=== DO THIS ===
From the first line of the listing below, retype each line up to and including the one with "PANEL_POWER = 20.0"; pictures stay out.
■ ■ ■
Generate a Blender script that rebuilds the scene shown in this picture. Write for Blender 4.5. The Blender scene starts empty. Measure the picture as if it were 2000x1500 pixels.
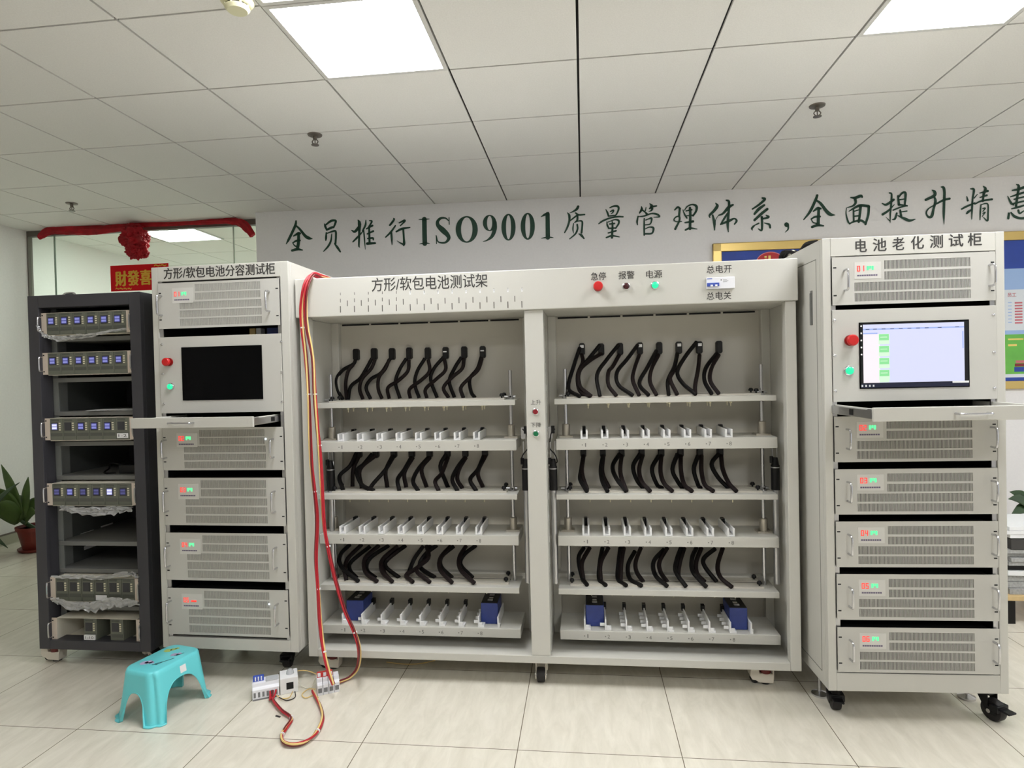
import bpy, math, random
from mathutils import Vector
random.seed(7)
# ------------------------------------------------------------------ camera, world, exposure
SC = bpy.context.scene
COL = SC.collection
H = 1.40                                   # eye height above the floor
CH = H + 1.431                             # ceiling height
F = 1207.1                                 # focal length in pixels of a 2000 px wide frame
RT = ((0.99315417, 0.11450951, -0.02307321), (-0.02116535, -0.01784925, -0.99961664), (-0.11487746, 0.99326179, -0.01530342))
cam_d = bpy.data.cameras.new('camera'); cam_d.sensor_width = 36; cam_d.lens = 36 * F / 2000; cam_d.clip_start = .05
cam = bpy.data.objects.new('camera', cam_d); COL.objects.link(cam)
from mathutils import Matrix
cam.matrix_world = Matrix(((RT[0][0], -RT[1][0], -RT[2][0], 0), (RT[0][1], -RT[1][1], -RT[2][1], 0), (RT[0][2], -RT[1][2], -RT[2][2], H), (0, 0, 0, 1)))
SC.camera = cam
W = bpy.data.worlds.new('world'); SC.world = W; W.use_nodes = True
W.node_tree.nodes['Background'].inputs[0].default_value = (.96, .98, 1, 1)
W.node_tree.nodes['Background'].inputs[1].default_value = .7
SC.view_settings.view_transform = 'Standard'; SC.view_settings.look = 'None'
SC.view_settings.exposure = 0.2; SC.view_settings.gamma = 1.0; SC.view_settings.use_curve_mapping = False
PANEL_POWER = 20.0

# ------------------------------------------------------------------ materials
def lin(c):
    r = []
    for v in c[:3]:
        v /= 255.
        r.append(v / 12.92 if v <= .04045 else ((v + .055) / 1.055) ** 2.4)
    return (r[0], r[1], r[2], 1)
MC = {}
def mat(name, rgb, rough=.5, metal=0, noise=0, scale=40, bump=0, emit=0, spec=.5, coat=0):
    if name in MC: return MC[name]
    m = bpy.data.materials.new(name); m.use_nodes = True
    nt = m.node_tree; b = nt.nodes['Principled BSDF']; c = lin(rgb)
    b.inputs['Base Color'].default_value = c; b.inputs['Roughness'].default_value = rough; b.inputs['Metallic'].default_value = metal
    b.inputs['Specular IOR Level'].default_value = spec; b.inputs['Coat Weight'].default_value = coat
    if emit:
        b.inputs['Base Color'].default_value = tuple(v * .12 for v in c[:3]) + (1,)
        b.inputs['Emission Color'].default_value = c; b.inputs['Emission Strength'].default_value = emit
    tc = nt.nodes.new('ShaderNodeTexCoord')
    n = nt.nodes.new('ShaderNodeTexNoise'); n.inputs['Scale'].default_value = scale; n.inputs['Detail'].default_value = 3
    nt.links.new(tc.outputs['Object'], n.inputs['Vector'])
    if noise:
        r = nt.nodes.new('ShaderNodeValToRGB')
        r.color_ramp.elements[0].position = .3; r.color_ramp.elements[1].position = .7
        r.color_ramp.elements[0].color = tuple(v * (1 - noise) for v in c[:3]) + (1,)
        r.color_ramp.elements[1].color = tuple(min(1, v * (1 + noise)) for v in c[:3]) + (1,)
        nt.links.new(n.outputs['Fac'], r.inputs['Fac']); nt.links.new(r.outputs['Color'], b.inputs['Base Color'])
    else:
        mr = nt.nodes.new('ShaderNodeMapRange'); mr.inputs['To Min'].default_value = max(0, rough - .04); mr.inputs['To Max'].default_value = min(1, rough + .04)
        nt.links.new(n.outputs['Fac'], mr.inputs['Value']); nt.links.new(mr.outputs['Result'], b.inputs['Roughness'])
    if bump:
        bp = nt.nodes.new('ShaderNodeBump'); bp.inputs['Strength'].default_value = bump; bp.inputs['Distance'].default_value = .002
        nt.links.new(n.outputs['Fac'], bp.inputs['Height']); nt.links.new(bp.outputs['Normal'], b.inputs['Normal'])
    MC[name] = m; return m
def thin_glass(name, tint, fac, rough=.0, haze=0):
    m = bpy.data.materials.new(name); m.use_nodes = True; nt = m.node_tree
    for n in list(nt.nodes): nt.nodes.remove(n)
    o = nt.nodes.new('ShaderNodeOutputMaterial'); mx = nt.nodes.new('ShaderNodeMixShader')
    t = nt.nodes.new('ShaderNodeBsdfTransparent'); t.inputs[0].default_value = tint
    g = nt.nodes.new('ShaderNodeBsdfGlossy'); g.inputs['Roughness'].default_value = rough
    lw = nt.nodes.new('ShaderNodeLayerWeight'); lw.inputs['Blend'].default_value = fac
    nt.links.new(lw.outputs['Fresnel'], mx.inputs[0]); nt.links.new(t.outputs[0], mx.inputs[1]); nt.links.new(g.outputs[0], mx.inputs[2])
    if haze:
        df = nt.nodes.new('ShaderNodeBsdfDiffuse'); df.inputs[0].default_value = (.85, .85, .84, 1); m2 = nt.nodes.new('ShaderNodeMixShader'); m2.inputs[0].default_value = haze
        nt.links.new(mx.outputs[0], m2.inputs[1]); nt.links.new(df.outputs[0], m2.inputs[2]); mx = m2
    nt.links.new(mx.outputs[0], o.inputs[0]); return m
PAINT = mat('grey_beige_paint', (198, 196, 188), .42, bump=.08, scale=350)
PAINT2 = mat('grey_beige_panel', (193, 191, 184), .42, bump=.06, scale=350)
DARKP = mat('charcoal_paint', (60, 59, 64), .45, bump=.15, scale=400)
GREYP = mat('shelf_grey_paint', (118, 118, 115), .5)
ALU = mat('aluminium', (190, 190, 192), .3, 1)
STEEL = mat('chrome_steel', (205, 205, 208), .2, 1)
WHITE = mat('white_plastic', (232, 232, 232), .4)
IVORY = mat('ivory_plastic', (222, 216, 190), .45)
CREAM = mat('cream_metal', (222, 216, 200), .45)
BLACK = mat('black_plastic', (14, 13, 14), .45, spec=.3)
RUBBER = mat('black_rubber', (24, 20, 20), .6)
CABLE = mat('black_cable_sleeve', (13, 10, 10), .6, spec=.25)
CABLEB = mat('brown_black_sleeve', (27, 17, 17), .6, spec=.25)
VOID = mat('dark_interior', (12, 12, 14), .8)
TXT = mat('lettering_ink', (52, 50, 48), .6)
INKL = mat('pale_grey_ink', (120, 118, 112), .6)
GREEN_TXT = mat('dark_green_lettering', (18, 62, 44), .5)
RED = mat('red_plastic', (196, 30, 30), .35)
DRED = mat('dark_red_lens', (60, 12, 18), .25)
REDB = mat('red_button', (130, 14, 30), .3)
GRNB = mat('green_button', (10, 105, 65), .3)
GLOW_G = mat('lit_green_lamp', (40, 232, 165), .3, emit=1.0)
GLOW_R = mat('lit_red_digits', (255, 62, 52), .4, emit=1.25)
GLOW_GL = mat('lit_green_digits', (90, 245, 150), .4, emit=1.3)
GLOW_W = mat('lit_white_led', (220, 240, 255), .4, emit=3)
BLUE_CELL = mat('blue_cell_wrap', (40, 58, 128), .4, noise=.06)
MODULE = mat('grey_green_module', (104, 106, 94), .5)
MODTRIM = mat('module_trim', (84, 86, 78), .5)
SCR_BLUE = mat('lcd_blue', (66, 68, 140), .3, emit=.8)
SCR_LIGHT = mat('lcd_pale', (138, 142, 205), .3, emit=.8)
SCR_OFF = mat('lcd_off', (66, 64, 66), .25)
SCRB = mat('black_screen_glass', (6, 6, 7), .2, spec=.1)
LCD = mat('screen_lavender', (205, 208, 238), .4, emit=.93)
LCDP = mat('screen_pinkish', (238, 226, 232), .4, emit=.93)
LCDG = mat('screen_green', (135, 215, 145), .4, emit=.93)
LCDGP = mat('screen_pale_green', (205, 235, 205), .4, emit=.93)
LCDT = mat('screen_taskbar', (28, 32, 62), .3, emit=.5)
LCDB = mat('screen_blue_bar', (150, 170, 225), .4, emit=.93)
LCDD = mat('screen_desktop', (10, 14, 22), .25, emit=.2)
GOLD = mat('brass_frame', (216, 188, 120), .36, 1)
PBLUE = mat('poster_blue', (38, 70, 165), .5, noise=.08, scale=8)
PLB = mat('poster_light_blue', (160, 190, 235), .5)
PWH = mat('poster_white', (226, 232, 238), .5)
PGRN = mat('poster_green', (110, 190, 80), .5, noise=.08, scale=12)
PRED = mat('poster_red', (190, 40, 45), .5)
PYEL = mat('poster_yellow', (240, 215, 120), .5)
CLOTH = mat('red_cloth', (164, 10, 26), .75, noise=.25, scale=18, bump=.4)
SIGNR = mat('red_sign', (214, 12, 24), .6, spec=.2)
SIGNY = mat('gold_lettering', (226, 178, 52), .4)
TURQ = mat('turquoise_plastic', (108, 212, 218), .35)
WIRE_R = mat('red_wire', (178, 32, 44), .45)
WIRE_DR = mat('dark_red_wire', (110, 26, 32), .45)
WIRE_Y = mat('yellow_wire', (226, 196, 126), .45)
WIRE_W = mat('white_wire', (225, 222, 205), .45)
WIRE_B = mat('black_wire', (26, 22, 24), .45)
TERRA = mat('terracotta_pot', (118, 44, 34), .5, noise=.12, scale=10)
SOIL = mat('soil', (45, 32, 24), .9, noise=.3, scale=60, bump=.5)
LEAF = mat('green_leaf', (74, 98, 42), .45, noise=.25, scale=9)
LEAFD = mat('dark_green_leaf', (48, 72, 40), .4, noise=.25, scale=9)
PAPER = mat('paper', (232, 232, 232), .7)
PAPERG = mat('grey_paper_edges', (160, 160, 158), .8, noise=.2, scale=90)
WOODM = mat('pale_wood', (206, 178, 128), .5, noise=.12, scale=14)
BREAK_W = mat('breaker_white', (228, 228, 232), .35)
BREAK_B = mat('breaker_blue', (52, 78, 170), .4)
BREAK_G = mat('breaker_grey', (180, 182, 184), .4)
CASTW = mat('white_caster_metal', (222, 214, 200), .4)
REDPU = mat('red_wheel', (110, 30, 26), .4)
PINKBL = mat('decal_lilac', (176, 168, 200), .5)
YELBL = mat('decal_yellow_green', (176, 200, 110), .5)
DETECT = mat('ivory_detector', (228, 224, 188), .4)
FILM = thin_glass('clear_film', (.93, .94, .93, 1), .55, .12, .38)
GLASS = thin_glass('partition_glass', (.93, .99, .93, 1), .08, .0)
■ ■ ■
=== TASK RESULT ===
Generate a Blender script that rebuilds the scene shown in this picture. Write for Blender 4.5. The Blender scene starts empty. Measure the picture as if it were 2000x1500 pixels.
import bpy, math, random
from mathutils import Vector
random.seed(7)
# ------------------------------------------------------------------ camera, world, exposure
SC = bpy.context.scene
COL = SC.collection
H = 1.40                                   # eye height above the floor
CH = H + 1.431                             # ceiling height
F = 1207.1                                 # focal length in pixels of a 2000 px wide frame
RT = ((0.99315417, 0.11450951, -0.02307321), (-0.02116535, -0.01784925, -0.99961664), (-0.11487746, 0.99326179, -0.01530342))
cam_d = bpy.data.cameras.new('camera'); cam_d.sensor_width = 36; cam_d.lens = 36 * F / 2000; cam_d.clip_start = .05
cam = bpy.data.objects.new('camera', cam_d); COL.objects.link(cam)
from mathutils import Matrix
cam.matrix_world = Matrix(((RT[0][0], -RT[1][0], -RT[2][0], 0), (RT[0][1], -RT[1][1], -RT[2][1], 0), (RT[0][2], -RT[1][2], -RT[2][2], H), (0, 0, 0, 1)))
SC.camera = cam
W = bpy.data.worlds.new('world'); SC.world = W; W.use_nodes = True
W.node_tree.nodes['Background'].inputs[0].default_value = (.96, .98, 1, 1)
W.node_tree.nodes['Background'].inputs[1].default_value = .7
SC.view_settings.view_transform = 'Standard'; SC.view_settings.look = 'None'
SC.view_settings.exposure = 0.2; SC.view_settings.gamma = 1.0; SC.view_settings.use_curve_mapping = False
PANEL_POWER = 20.0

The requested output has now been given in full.